In retrospect, the new-era thinkers of the Japanese bubble economy seem conceited and hopelessly naïve, but that is the power of bubbles to deceive. One of the few observers to correctly identify and characterize the bubble was Christopher Wood,10 who wrote that Japan “became so arrogant in the late 1980s because it really believed it was immune from the natural laws of the marketplace. This really was one of the most astonishing acts of mass delusion ever, and future historians … will marvel at it.” The Japanese people might be particularly susceptible to the delusions of a stock market bubble because their culture has so long emphasized honesty and respect for authority, and the government has carefully maintained the isolation of its people, both of which could contribute to herd-like behavior and which make them ripe for what Charles Mackay famously called “the madness of crowds.” The Japanese also have characteristics in their social psychology, as well as their well-known emphasis on precision and details, that might make them more susceptible to new-era delusions. The truth is that all these psychological characteristics are unimportant in terms of the cause of bubbles.

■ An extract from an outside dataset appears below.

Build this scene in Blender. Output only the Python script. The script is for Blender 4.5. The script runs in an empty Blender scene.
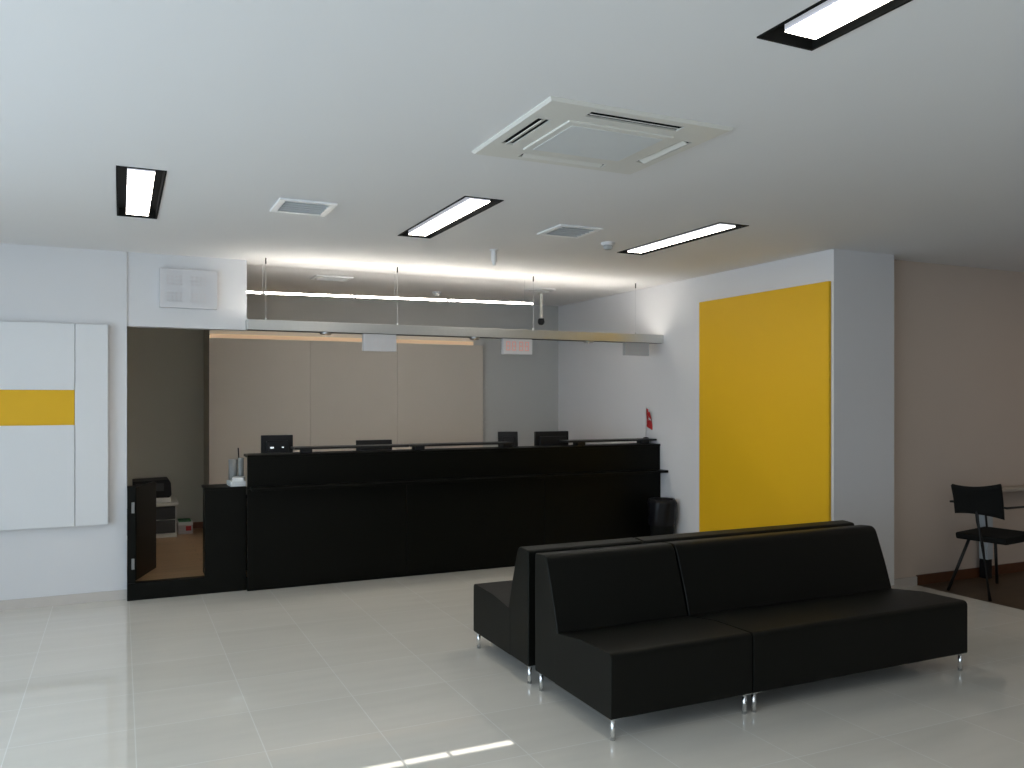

In the wake of the bubble and bust, Japan experienced a long series of corruption scandals, a procession of failed prime ministers, the ousting of financial ministers, the conviction of bureaucrats for corruption, and the breakup of its one-party system. However, the Japanese have failed to truly recognize the cause of their bubble and to liquidate their economic mistakes. Instead they embarked on a post-bubble course of easy credit, public works, and deficit spending that has only served to condemn the Japanese economy to continuing economic doldrums.

Postscript

The success of Japan after WWII was due entirely to the free market economy, small government, low taxes, an appreciating currency, and a very high personal savings rate. That all changed when the bubble was born in the late 1980s because of overly stimulating monetary policy. A quarter century after the stock market meltdown Japan is still mired in an economic slump. At the prodding of mainstream economists, such as Paul Krugman, Japan has embarked on massive amounts of public works projects, enormous amounts of government borrowing, and extreme levels of monetary stimulus and quantitative easing. None of this has worked. It has left the country with the largest national debt relative to GDP in the world. It has also diverted the attention of the Japanese people and thus prevented the country from addressing its demographic crisis. In fact, it might have made the demographic crisis worse. After all, why get married and have children when the children will have to bear the enormous burden of the national debt?

  • 1Fumio Kodama, Analyzing Japanese High Technologies: The Techno-Paradigm Shift (London: Pinter Publisher, 1991), p. 171.
  • 2Ibid., p. 172.
  • 3Ibid., pp. 173–74.
  • 4Laura D’Andrea Tyson, John Zysman, and Giovanni Dosi, “Trade, Technologies, and Development: A Framework for Discussing Japan,” in Politics and Productivity: The Real Story of Why Japan Works, edited by Chalmers Johnson, Laura D’Andrea Tyson, and John Zysman (Cambridge, MA: Ballinger Publishing, 1989), p. xiv.
  • 5Laura D’Andrea Tyson, and John Zysman, “Preface: The Argument Refined,” in ibid., p. xiv.
  • 6Ibid., pp. 4–5.
  • 7Ibid., pp. 14–15.
  • 8Ibid., p. 17.
  • 9Ibid., p. 31.
  • 10Christopher Wood, The Bubble Economy: Japan’s Extraordinary Speculative Boom of the ’80s and the Dramatic Bust of the ’90s (New York: Atlantic Monthly Press, 1992), p. 255.